— Begin INFORMATION PROVIDED —

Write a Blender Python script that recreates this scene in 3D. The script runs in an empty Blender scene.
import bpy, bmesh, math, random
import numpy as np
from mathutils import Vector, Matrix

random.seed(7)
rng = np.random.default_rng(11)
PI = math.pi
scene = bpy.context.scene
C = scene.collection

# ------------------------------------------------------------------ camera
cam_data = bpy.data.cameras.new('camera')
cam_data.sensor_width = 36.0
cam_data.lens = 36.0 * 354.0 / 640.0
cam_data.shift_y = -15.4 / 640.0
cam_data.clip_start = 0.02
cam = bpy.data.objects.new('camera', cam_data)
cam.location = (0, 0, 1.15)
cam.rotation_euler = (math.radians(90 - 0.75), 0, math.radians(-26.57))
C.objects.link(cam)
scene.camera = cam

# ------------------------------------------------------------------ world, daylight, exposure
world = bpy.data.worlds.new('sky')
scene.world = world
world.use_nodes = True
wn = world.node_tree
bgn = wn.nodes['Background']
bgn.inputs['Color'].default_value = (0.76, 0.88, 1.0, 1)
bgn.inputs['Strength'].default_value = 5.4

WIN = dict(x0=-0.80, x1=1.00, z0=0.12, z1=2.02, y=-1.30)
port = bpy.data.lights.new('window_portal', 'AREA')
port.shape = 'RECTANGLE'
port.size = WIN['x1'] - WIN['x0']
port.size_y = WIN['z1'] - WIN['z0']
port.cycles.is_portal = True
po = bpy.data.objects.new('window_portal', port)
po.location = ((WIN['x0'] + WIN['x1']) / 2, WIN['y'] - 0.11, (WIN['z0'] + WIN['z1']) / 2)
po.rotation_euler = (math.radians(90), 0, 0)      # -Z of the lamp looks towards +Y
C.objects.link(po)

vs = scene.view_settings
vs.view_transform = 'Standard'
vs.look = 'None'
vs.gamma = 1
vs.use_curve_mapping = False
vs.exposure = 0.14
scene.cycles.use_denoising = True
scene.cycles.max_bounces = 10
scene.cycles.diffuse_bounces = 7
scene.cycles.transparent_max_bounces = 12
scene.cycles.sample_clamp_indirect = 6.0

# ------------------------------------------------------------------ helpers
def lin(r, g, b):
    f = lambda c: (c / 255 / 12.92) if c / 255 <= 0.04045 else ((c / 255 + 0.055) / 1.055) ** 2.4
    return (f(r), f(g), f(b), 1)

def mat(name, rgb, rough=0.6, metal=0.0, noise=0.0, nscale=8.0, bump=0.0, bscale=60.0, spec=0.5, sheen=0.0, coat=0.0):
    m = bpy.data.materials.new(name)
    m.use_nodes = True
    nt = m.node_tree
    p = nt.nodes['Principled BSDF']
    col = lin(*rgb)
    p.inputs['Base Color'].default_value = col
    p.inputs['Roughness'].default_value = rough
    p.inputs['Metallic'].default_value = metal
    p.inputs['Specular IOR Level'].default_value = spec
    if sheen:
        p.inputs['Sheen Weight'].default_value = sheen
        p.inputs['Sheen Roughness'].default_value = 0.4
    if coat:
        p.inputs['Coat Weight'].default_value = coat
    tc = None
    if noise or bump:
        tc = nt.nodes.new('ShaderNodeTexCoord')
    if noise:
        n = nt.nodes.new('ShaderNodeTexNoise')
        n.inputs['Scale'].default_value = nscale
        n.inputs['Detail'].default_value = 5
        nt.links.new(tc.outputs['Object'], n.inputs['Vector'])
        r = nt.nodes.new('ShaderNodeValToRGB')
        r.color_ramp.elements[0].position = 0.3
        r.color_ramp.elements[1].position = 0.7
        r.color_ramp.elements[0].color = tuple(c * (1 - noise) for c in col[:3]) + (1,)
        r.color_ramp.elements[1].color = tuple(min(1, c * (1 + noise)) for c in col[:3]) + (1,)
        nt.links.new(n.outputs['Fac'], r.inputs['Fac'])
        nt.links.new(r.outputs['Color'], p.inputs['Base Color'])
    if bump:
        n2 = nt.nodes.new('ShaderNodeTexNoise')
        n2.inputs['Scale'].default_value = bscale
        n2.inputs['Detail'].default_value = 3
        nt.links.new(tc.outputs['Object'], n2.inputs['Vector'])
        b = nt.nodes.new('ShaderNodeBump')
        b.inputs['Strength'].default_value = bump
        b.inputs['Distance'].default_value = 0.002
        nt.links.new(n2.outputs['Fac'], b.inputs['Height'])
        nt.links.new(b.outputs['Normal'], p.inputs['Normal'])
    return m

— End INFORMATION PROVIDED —

_EXERCISE REQUIREMENTS_
Track down every line holding the string "scene" and copy it.

_RESPONSE_
Write a Blender Python script that recreates this scene in 3D. The script runs in an empty Blender scene.
scene = bpy.context.scene
C = scene.collection
scene.camera = cam
scene.world = world
vs = scene.view_settings
scene.cycles.use_denoising = True
scene.cycles.max_bounces = 10
scene.cycles.diffuse_bounces = 7
scene.cycles.transparent_max_bounces = 12
scene.cycles.sample_clamp_indirect = 6.0